EMU: EC Economic Sentiment

Wed Mar 30 04:00:00 CDT 2016

Consensus Actual Previous Revised
Ec. Sentiment 103.8 103.0 103.8 103.9
Cons. Sentiment -9.7 -9.7 -8.8
Ind. Sentiment -4.1 -4.2 -4.4 -4.1

The EU Commission's March survey found economic sentiment (ESI) worsening for a third successive month. At 103.0, the headline index was down a further 0.9 points from a marginally firmer revised February reading to yield its weakest level since February 2015.

The overall deterioration reflected mainly a less optimistic consumer sector where morale was confirmed at minus 9.7, a near-1 point fall versus mid-quarter and its lowest print since the end of 2014. However, confidence in industry (minus 4.2 after minus 4.1), services (9.6 after 10.8) and construction (minus 20.8 after minus 17.6) also moved in the wrong direction. Only retail (1.8 after 1.4) managed a rise and even this reversed less than half of February's decline.

Regionally national ESIs fell in all four larger member states. Germany (104.0 after 104.1) saw a minimal decrease and Spain (106.9 after 107.3) held up relatively well but both France (101.9 after 103.7) and Italy (103.7 after 106.1) recorded worryingly steep declines. However, at least all remained well above the common 100 long-run average.

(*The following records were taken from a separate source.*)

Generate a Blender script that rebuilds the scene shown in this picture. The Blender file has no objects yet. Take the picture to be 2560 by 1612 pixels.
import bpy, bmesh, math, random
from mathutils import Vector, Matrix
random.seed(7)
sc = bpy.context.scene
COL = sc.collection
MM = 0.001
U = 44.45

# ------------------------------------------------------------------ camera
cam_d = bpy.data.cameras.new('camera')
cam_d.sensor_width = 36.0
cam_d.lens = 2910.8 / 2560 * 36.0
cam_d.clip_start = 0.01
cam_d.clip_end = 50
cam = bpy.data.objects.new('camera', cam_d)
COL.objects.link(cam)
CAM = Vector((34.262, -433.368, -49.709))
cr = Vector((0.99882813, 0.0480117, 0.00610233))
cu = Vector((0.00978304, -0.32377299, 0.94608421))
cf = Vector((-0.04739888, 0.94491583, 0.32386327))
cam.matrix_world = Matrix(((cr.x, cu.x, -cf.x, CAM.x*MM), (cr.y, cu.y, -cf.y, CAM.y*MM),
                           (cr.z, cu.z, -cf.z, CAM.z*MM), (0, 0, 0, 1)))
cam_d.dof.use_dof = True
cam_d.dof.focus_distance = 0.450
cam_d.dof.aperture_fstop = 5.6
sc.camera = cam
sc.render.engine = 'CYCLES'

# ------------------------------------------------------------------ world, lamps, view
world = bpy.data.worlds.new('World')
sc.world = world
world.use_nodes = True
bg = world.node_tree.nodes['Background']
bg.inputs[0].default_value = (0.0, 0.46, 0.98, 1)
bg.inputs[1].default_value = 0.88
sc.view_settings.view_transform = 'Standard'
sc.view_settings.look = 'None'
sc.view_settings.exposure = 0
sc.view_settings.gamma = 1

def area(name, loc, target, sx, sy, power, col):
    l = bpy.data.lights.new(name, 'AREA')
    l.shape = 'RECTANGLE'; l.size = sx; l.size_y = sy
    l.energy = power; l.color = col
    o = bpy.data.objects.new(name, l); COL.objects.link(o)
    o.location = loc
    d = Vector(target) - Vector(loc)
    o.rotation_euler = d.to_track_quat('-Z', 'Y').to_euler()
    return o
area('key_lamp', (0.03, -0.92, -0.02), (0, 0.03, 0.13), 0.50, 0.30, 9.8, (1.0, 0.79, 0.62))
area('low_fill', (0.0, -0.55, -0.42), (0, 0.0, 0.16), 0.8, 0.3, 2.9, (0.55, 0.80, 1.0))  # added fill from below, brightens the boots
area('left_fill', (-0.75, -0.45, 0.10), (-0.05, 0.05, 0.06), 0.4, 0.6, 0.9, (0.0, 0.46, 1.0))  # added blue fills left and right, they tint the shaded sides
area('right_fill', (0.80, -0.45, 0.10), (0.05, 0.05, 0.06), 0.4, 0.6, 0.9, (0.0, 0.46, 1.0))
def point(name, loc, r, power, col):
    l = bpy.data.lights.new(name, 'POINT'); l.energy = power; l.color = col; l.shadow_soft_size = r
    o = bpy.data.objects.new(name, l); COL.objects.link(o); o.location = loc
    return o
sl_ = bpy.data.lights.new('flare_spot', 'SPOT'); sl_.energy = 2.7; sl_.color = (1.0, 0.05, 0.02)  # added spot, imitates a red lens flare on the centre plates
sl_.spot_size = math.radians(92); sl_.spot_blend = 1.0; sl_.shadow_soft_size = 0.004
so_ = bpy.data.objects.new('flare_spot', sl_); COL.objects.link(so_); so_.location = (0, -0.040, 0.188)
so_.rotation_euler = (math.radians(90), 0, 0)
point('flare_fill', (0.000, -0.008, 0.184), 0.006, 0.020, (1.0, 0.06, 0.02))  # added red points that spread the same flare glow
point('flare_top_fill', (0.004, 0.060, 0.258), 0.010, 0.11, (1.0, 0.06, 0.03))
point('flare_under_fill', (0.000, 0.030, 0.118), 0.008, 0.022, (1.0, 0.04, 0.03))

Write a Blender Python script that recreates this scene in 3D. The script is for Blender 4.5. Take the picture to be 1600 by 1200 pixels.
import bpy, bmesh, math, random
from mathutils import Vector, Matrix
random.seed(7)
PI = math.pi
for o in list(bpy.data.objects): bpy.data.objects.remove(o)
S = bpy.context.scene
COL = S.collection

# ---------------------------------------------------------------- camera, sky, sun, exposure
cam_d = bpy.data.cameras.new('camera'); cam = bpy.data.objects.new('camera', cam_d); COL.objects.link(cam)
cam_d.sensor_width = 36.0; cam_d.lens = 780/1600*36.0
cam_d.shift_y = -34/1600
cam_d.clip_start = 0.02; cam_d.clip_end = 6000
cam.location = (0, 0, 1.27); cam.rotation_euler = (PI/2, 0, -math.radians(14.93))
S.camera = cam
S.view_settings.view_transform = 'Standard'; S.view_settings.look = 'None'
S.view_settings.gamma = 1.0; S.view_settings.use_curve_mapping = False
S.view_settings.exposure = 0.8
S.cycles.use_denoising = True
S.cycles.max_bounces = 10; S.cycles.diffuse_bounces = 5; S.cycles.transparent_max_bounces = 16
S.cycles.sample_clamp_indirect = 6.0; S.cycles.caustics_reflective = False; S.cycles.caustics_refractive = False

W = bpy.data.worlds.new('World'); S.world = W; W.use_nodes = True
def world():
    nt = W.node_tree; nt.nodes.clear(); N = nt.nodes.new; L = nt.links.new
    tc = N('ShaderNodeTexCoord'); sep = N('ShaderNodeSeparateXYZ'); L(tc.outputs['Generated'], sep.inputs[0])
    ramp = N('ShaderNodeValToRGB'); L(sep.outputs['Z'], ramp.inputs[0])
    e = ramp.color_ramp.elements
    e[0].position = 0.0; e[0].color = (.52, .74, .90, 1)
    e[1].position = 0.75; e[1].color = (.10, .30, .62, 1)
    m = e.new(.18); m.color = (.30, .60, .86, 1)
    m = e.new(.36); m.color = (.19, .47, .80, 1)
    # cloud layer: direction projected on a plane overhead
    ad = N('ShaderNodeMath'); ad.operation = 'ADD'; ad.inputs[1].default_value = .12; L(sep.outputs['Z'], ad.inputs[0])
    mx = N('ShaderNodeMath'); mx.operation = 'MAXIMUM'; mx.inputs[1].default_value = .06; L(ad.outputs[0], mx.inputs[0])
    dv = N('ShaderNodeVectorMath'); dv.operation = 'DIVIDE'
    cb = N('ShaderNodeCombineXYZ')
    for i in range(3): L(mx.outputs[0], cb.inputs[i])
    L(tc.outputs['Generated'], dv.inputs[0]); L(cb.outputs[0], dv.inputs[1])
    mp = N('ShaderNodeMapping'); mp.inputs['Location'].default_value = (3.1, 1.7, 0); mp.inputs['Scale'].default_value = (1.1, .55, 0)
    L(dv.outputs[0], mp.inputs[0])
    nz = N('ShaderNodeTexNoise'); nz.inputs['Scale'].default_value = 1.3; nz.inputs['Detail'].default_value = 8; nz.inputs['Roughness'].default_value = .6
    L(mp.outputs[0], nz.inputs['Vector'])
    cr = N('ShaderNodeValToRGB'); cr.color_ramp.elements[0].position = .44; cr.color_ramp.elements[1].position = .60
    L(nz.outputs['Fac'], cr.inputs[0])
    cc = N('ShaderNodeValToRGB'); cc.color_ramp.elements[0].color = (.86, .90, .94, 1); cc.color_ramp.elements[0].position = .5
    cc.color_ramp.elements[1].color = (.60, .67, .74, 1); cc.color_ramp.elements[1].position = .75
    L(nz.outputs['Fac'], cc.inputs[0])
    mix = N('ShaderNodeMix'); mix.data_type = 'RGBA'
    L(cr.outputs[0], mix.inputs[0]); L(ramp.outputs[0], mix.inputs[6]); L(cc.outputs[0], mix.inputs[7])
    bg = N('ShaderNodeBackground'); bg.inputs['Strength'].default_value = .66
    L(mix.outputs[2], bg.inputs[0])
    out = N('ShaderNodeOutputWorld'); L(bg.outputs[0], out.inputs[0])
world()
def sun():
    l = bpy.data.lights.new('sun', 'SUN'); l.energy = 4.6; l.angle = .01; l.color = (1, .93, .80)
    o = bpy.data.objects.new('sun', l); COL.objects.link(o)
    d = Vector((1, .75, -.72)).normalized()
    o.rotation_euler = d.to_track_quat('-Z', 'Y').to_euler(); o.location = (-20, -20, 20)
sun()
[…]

The key inflation expectations measures painted a mixed picture. On the positive side, selling prices were seen rising in both goods industries (minus 4.6 after minus 5.6) and services (3.7 after 3.4) but inflation expectations in the consumer sector (2.1 after 3.7) dropped to a 5-month low. In addition, household buying intentions also slipped to their lowest reading since last November.

Realistically, today's results are likely to provide only a limited guide to how the ECB's easing package delivered on 10th March impacted business and consumer activity this month. They will similarly not reflect the effects of the Brussels terrorist attacks. The April report should be much more useful. Still, the ESI has a good correlation with Eurozone GDP so its latest drop is certainly consistent with, at best, no acceleration in economic growth this quarter. Inflation news is less negative but, equally, hardly bullish enough to give the ECB much cheer.

Conducted by the European Commission, the index is a broad measure of both business and consumer sentiment.

The survey offers key sentiment data across the European Union and the European Monetary Union. Data are available for each country and are aggregated for both the EMU and EU. It is conducted by the European Commission rather than Eurostat, the compiler of most other EMU data. The index is a broad measure of both business and consumer sentiment in the EU members. Because of its coverage of all the EU countries it is highly regarded in the financial markets as a good indicator of the mood of consumers and industry in each country. It is also normally a good indicator of quarterly GDP.

Confidence indicators are calculated for industry, services, construction, retail trade and consumers. In turn, they are combined into an overall composite number, the economic sentiment indicator (ESI). The data are seasonally adjusted and defined as the difference (in percentage points of total answers) between positive and negative answers. The survey also covers other areas of the economy that are not explicitly included in the ESI. In particular, responses to questions about the inflation outlook are used by the ECB as one means of measuring inflationary expectations.